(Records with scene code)
BEGIN

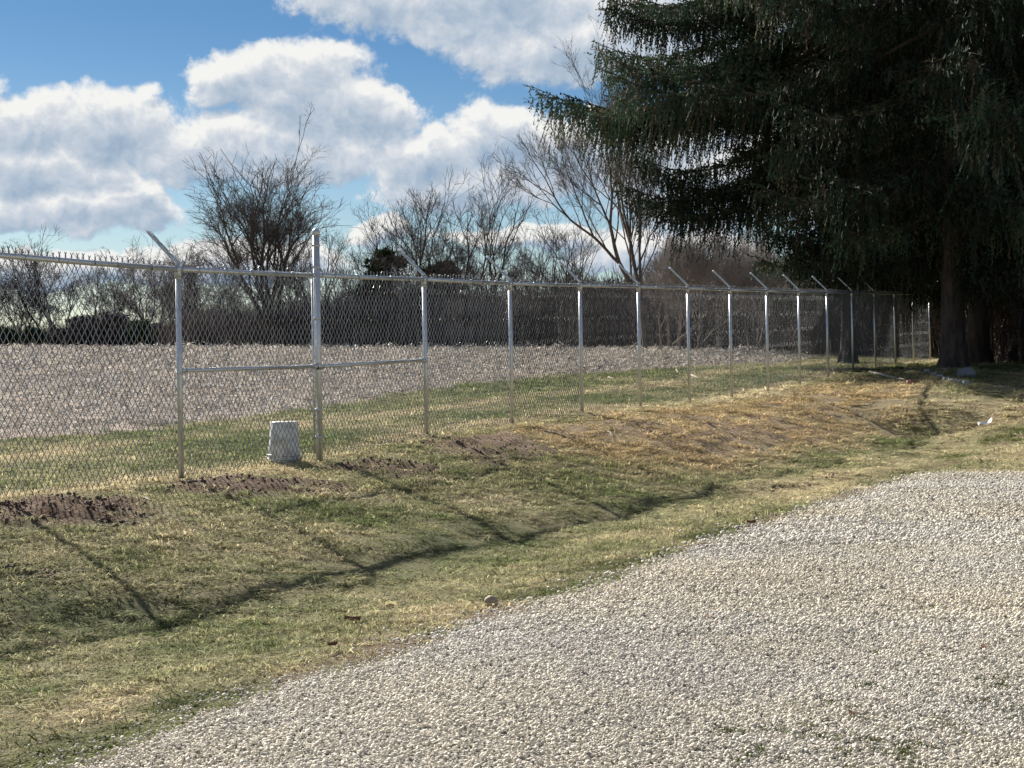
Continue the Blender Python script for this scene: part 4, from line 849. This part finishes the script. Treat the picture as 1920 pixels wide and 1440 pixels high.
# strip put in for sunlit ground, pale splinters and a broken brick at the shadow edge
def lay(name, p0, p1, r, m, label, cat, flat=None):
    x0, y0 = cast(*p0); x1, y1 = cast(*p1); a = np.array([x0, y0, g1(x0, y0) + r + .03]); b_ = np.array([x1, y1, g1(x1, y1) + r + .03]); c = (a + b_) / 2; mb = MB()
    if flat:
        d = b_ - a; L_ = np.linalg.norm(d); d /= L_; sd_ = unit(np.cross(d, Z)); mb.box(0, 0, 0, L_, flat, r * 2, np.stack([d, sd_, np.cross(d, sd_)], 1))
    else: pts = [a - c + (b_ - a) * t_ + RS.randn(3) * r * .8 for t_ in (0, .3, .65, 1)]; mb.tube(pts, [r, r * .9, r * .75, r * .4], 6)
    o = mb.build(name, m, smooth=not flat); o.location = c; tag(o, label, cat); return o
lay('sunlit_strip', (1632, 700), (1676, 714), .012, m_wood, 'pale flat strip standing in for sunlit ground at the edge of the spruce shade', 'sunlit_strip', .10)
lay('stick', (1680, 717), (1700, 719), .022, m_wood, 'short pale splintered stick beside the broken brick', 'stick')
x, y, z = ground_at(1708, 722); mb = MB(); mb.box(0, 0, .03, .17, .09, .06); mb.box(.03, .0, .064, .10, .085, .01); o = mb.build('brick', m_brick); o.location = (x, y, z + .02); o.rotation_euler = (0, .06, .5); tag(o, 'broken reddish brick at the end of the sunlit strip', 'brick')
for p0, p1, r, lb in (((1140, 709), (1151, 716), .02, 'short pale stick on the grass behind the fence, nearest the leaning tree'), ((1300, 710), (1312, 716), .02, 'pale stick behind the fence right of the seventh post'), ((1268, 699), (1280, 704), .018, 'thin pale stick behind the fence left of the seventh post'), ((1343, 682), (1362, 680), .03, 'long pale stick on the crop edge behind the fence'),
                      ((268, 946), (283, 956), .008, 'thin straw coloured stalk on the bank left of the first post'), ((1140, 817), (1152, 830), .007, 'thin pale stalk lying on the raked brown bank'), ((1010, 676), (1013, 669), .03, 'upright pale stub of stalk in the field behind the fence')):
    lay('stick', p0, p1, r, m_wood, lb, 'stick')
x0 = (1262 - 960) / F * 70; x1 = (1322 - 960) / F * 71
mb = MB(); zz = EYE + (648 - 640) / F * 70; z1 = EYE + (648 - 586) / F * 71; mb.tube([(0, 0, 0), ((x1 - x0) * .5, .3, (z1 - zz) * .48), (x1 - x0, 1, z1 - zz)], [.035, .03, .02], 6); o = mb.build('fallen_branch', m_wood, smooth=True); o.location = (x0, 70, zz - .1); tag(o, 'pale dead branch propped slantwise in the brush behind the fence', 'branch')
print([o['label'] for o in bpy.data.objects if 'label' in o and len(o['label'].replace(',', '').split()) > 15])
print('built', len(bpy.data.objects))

END
BEGIN

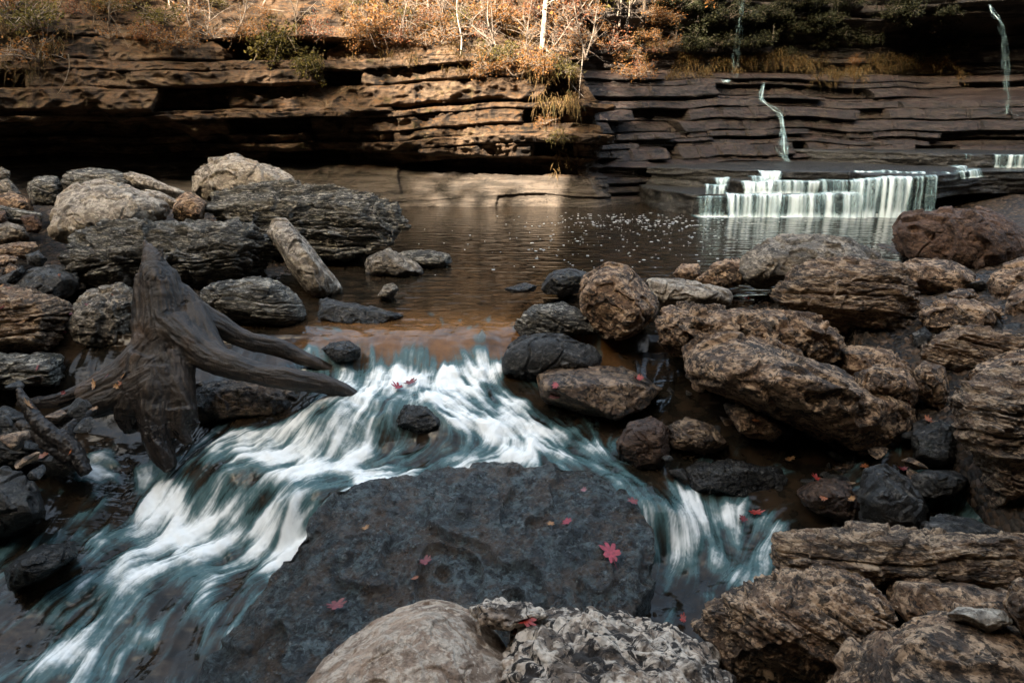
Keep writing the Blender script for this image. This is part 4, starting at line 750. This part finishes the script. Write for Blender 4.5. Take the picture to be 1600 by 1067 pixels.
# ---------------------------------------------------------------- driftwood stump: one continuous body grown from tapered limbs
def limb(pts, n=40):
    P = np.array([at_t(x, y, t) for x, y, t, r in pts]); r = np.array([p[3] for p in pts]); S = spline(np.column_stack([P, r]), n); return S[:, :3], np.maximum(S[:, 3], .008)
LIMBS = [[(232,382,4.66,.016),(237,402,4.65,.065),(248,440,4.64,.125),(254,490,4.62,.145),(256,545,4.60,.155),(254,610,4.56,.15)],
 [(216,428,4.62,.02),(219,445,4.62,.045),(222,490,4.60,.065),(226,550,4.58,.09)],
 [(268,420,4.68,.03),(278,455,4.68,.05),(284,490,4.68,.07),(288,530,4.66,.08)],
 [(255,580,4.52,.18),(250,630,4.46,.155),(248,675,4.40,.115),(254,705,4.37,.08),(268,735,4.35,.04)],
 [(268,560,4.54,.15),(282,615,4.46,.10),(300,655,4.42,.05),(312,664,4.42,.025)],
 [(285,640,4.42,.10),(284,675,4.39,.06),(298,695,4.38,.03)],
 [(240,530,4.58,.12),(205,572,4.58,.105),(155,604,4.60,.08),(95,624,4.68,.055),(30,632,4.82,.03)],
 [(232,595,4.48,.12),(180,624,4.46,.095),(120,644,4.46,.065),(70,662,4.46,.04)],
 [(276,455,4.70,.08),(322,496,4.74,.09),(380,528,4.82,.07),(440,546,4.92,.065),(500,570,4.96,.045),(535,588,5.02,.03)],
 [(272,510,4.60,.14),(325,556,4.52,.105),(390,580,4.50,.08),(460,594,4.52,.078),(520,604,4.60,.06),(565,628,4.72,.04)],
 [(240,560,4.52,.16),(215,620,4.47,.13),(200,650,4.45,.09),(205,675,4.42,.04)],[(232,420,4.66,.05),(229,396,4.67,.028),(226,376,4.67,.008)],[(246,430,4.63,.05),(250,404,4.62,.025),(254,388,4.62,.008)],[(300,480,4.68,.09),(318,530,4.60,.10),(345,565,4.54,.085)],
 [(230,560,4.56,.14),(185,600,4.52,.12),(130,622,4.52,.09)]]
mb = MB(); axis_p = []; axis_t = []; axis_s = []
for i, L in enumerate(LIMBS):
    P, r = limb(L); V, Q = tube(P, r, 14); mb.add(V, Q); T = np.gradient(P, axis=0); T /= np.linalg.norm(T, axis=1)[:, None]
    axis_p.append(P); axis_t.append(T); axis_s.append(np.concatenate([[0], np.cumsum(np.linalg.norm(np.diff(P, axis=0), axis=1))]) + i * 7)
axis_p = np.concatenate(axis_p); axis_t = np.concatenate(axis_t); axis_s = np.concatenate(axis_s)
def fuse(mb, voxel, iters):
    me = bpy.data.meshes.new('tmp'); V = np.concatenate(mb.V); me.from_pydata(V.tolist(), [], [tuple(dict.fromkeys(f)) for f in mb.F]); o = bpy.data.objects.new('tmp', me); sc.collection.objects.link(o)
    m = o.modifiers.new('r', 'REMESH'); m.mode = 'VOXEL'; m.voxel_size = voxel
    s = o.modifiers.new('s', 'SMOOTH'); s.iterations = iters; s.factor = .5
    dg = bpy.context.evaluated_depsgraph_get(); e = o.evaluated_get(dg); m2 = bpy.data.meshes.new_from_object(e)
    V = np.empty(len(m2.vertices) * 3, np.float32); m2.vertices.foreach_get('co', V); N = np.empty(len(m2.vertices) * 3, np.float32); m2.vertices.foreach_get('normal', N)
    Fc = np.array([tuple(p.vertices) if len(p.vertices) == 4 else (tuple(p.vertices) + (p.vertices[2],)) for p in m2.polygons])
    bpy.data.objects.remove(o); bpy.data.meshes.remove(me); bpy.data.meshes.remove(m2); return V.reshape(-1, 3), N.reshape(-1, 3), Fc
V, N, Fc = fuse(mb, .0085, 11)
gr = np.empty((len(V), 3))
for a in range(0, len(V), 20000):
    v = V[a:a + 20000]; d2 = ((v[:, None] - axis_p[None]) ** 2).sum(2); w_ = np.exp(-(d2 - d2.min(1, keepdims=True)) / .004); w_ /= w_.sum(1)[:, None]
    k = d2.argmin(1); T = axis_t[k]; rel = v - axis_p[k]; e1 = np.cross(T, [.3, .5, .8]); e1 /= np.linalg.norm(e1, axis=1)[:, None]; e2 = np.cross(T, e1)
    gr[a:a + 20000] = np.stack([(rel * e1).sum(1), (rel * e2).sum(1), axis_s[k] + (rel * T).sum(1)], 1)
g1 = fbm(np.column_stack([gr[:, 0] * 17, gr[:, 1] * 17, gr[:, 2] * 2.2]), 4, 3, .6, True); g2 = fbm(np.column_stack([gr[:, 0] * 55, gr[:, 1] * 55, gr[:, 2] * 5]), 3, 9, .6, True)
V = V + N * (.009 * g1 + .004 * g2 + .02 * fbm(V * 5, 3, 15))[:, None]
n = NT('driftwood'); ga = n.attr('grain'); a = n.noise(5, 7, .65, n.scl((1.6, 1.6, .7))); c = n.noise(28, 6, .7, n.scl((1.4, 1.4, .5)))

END

Sift through the entries and copy every line with "picture".

__SOLVED EXERCISE__
Continue the Blender Python script for this scene: part 4, from line 849. This part finishes the script. Treat the picture as 1920 pixels wide and 1440 pixels high.
Keep writing the Blender script for this image. This is part 4, starting at line 750. This part finishes the script. Write for Blender 4.5. Take the picture to be 1600 by 1067 pixels.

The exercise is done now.